Bugün, Gazi Mustafa Kemal Atatürk’ün Gaziantep’imize teşriflerinin 92. yılını gururla ve minnetle anıyoruz. Atamızın ziyaretleri, Gaziantep halkının bağımsızlık ve hürriyet uğruna verdiği destansı mücadelenin bir ödülüdür.
Bu toprakların her karışı, atalarımızın fedakarlıklarıyla, aziz şehitlerimizin canlarıyla, bağımsızlık ve özgürlük için gösterdikleri kahramanlıklarla yoğrulmuştur. Bu destan Ankara’dan gelen yardımların ulaşmasını engelleyen Fransızlara rağmen, şehrin kendi mücadelesiyle kazandığı bir destandır. Atalarımızın bu özverili direnişi, Gazi Mustafa Kemal tarafından “Türküm diyen her şehir, her kasaba ve en küçük Türk köyü, Gazianteplileri kahramanlık örneği olarak alabilir” iltifatı ile takdir edilirken, Yüce Meclisimiz de şehrimizi “Gazi” unvanı ile onurlandırmıştır.

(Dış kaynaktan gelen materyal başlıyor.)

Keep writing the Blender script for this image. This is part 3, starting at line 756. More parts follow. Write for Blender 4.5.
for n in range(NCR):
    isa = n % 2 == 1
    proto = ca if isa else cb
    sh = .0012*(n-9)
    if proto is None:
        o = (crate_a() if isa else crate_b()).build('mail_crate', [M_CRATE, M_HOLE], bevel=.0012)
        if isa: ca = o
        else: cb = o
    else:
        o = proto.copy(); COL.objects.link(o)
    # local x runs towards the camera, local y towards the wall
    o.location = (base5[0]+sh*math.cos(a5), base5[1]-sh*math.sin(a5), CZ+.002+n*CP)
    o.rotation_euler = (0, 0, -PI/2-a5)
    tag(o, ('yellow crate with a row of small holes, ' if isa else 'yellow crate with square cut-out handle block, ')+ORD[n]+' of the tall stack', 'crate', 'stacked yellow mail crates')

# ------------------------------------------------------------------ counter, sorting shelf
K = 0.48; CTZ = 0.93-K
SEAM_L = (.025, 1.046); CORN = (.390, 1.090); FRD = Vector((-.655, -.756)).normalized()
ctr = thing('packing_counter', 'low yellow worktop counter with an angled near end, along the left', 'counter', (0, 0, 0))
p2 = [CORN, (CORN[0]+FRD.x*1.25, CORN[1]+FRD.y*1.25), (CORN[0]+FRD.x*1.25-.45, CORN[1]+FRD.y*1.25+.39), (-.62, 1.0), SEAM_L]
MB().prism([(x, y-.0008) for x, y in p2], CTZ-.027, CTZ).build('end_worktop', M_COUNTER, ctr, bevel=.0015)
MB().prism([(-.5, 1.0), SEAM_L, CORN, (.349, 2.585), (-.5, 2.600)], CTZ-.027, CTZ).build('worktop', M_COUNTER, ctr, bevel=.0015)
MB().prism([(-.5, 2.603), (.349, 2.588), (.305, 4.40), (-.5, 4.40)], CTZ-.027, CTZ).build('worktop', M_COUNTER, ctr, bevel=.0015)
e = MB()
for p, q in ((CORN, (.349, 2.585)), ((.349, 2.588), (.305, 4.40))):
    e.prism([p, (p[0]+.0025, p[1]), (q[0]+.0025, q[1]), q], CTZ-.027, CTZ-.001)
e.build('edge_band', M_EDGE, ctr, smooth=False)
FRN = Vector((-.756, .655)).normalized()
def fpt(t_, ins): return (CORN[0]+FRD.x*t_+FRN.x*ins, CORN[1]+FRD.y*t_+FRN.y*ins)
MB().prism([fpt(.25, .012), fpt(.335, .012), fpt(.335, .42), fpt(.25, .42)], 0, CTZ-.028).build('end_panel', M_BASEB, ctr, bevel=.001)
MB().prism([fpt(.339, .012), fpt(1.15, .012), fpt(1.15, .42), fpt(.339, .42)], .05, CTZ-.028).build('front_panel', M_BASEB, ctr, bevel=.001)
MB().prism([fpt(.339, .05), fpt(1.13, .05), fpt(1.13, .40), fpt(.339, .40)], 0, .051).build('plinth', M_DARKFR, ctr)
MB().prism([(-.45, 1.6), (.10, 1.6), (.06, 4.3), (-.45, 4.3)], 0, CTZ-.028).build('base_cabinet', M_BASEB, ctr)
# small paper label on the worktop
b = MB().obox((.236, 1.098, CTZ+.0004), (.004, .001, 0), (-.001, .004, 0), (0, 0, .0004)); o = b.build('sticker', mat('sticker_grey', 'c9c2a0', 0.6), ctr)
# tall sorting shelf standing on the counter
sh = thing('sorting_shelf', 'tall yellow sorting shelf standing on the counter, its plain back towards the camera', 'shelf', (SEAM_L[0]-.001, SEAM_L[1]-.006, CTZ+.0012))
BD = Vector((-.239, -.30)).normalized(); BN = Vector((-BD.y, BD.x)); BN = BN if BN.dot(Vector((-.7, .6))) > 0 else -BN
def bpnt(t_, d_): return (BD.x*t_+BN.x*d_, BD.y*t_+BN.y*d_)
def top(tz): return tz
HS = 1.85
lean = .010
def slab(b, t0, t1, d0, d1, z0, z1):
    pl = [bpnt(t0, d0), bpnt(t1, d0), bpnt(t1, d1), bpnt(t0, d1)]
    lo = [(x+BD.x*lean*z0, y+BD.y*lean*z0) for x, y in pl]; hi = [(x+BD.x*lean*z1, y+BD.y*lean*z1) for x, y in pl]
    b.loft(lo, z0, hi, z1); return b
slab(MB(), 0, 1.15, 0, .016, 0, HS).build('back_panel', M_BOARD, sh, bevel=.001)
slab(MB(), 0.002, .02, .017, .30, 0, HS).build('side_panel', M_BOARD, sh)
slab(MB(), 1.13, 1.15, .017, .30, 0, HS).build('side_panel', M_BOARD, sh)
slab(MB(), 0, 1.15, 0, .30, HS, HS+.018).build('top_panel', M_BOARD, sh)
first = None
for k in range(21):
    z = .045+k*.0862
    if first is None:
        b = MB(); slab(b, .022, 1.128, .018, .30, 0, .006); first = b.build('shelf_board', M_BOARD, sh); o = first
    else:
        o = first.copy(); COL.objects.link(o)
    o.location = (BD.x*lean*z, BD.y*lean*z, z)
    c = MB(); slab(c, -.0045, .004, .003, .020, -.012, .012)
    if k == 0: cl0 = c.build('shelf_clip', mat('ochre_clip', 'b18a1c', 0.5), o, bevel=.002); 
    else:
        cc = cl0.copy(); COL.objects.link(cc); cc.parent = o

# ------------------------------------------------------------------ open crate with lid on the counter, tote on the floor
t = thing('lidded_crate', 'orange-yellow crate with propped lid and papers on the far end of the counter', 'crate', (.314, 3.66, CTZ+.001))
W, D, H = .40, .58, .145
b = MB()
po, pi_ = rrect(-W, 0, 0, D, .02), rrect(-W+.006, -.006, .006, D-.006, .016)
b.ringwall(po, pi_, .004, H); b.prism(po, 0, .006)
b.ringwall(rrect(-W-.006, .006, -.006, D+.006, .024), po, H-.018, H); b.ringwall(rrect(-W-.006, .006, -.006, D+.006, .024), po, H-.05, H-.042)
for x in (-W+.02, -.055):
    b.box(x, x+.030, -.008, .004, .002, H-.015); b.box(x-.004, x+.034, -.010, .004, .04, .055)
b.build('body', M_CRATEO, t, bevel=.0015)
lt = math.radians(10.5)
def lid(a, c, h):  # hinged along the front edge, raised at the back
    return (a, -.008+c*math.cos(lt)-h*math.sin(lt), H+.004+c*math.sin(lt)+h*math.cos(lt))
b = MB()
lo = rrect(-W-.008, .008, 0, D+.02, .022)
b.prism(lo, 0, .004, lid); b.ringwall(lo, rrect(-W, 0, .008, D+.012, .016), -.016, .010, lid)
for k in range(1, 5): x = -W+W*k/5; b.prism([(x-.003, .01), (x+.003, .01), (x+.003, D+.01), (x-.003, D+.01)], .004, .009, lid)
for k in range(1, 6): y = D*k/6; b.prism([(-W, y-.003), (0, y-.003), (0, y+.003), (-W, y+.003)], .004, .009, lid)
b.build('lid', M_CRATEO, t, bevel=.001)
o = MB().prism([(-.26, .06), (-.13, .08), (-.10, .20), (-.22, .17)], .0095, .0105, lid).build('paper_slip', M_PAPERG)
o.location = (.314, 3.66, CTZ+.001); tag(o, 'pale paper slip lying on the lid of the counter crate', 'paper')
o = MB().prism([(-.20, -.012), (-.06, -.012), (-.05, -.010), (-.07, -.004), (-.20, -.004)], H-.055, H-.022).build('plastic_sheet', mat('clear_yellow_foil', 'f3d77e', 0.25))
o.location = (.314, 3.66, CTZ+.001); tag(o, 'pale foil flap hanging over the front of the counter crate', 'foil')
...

Şanlı tarihinde bir asrı ardında bırakmış kadim şehrimizin üstüne edilmiş her güzel kelam elbette ki her kelimesini hak etmiş bu şehir halkının göğsünü kabartmaktadır. Ama öyle sözler vardır ki izleri derindir. Bunlardan en unutulmazlarından biri Gazi Mustafa Kemal’in ‘Ben Anteplilerin gözlerinden nasıl öpmem ki, onlar yalnız Antep’i değil tüm Türkiye’yi kurtardılar’ sözüdür. Bu tarihimizin, kahramanlığımızın öneminden bahsederken gazi kentimizin de ne kadar başka bir yere sahip olduğunu açıkça göstermektedir. Atamız, açıkça işaret ettiği bu kadim şehre 92 yıl önce teşrif ettiğinde iki gazi bir daha ayrılmamak üzere bir araya gelmiş ve ikinci bir tarihe de imza atmışlardır.
Gazi Mustafa Kemal Atatürk’ün, Gaziantep’in kurtuluşunun 16’ncı yıldönümünde çektiği telgrafta ise Gaziantepliler için “Eğer bir gün millet, vatan ve cumhuriyetin yüksek çıkarları gerekirse, o çevre kahramanlarının geçmişte olduğundan daha yüksek kahramanlıklar göstermeye hazır olduklarına şüphem olmadığı bilinmelidir” veciz ifadelerini kullanarak bizleri bir kez daha gururlandırmıştır. Canımızdan aziz bildiğimiz vatanımıza, şanlı bayrağımıza, bölünmez bütünlüğümüze, kardeşliğimize ve cumhuriyetimize yönelecek her türlü tehdide karşı koyacağımızdan hiç kimsenin kuşkusu olmamalıdır. Cumhuriyetimizin banisi Gazi Mustafa Kemal’in övgülerine mazhar olmuş bir millet olarak bugüne kadar yaptığımız gibi bundan sonrada Gaziantep’imizi bütün alanlarda geliştirmek ve kalkındırmak, refah düzeyini yükseltmek için milli mücadele ve cumhuriyetimizin kuruluş ruhuna sımsıkı sarılmamız gerekiyor.
Kök ne kadar kuvvetli olursa, toprak ne kadar bereketli olursa gövde o kadar güçlü olacaktır. Dalları ve meyvesi geleceğe çok daha güçlü şekilde uzanacaktır. Dünyaya hak ve adalet getirmiş, güven ve özgürlük getirmiş ataların torunlarıyız. Bu aşkla, buradan aldığımız cesaretle, özgüvenle kalkınma yolumuza devam ediyoruz. İnanıyorum ki Gazi şehrin gazi torunları üzerine düşeni fazlasıyla yerine getirecek, elde ettikleri başarıları daima yineleyecek, tarihinden aldığı güçle 80 kardeş ilimize örnek olmaya devam edeceklerdir.
Bu düşüncelerle; başta Cumhuriyetimizin Kurucusu Gazi Mustafa Kemal Atatürk olmak üzere, silah arkadaşlarını, ülkemizin bekası uğrunda şehadete eren aziz şehitlerimizi rahmetle, gazilerimizi minnetle anıyor, iki gazinin buluşmalarının 92’nci yıl dönümünü gönülden kutluyorum.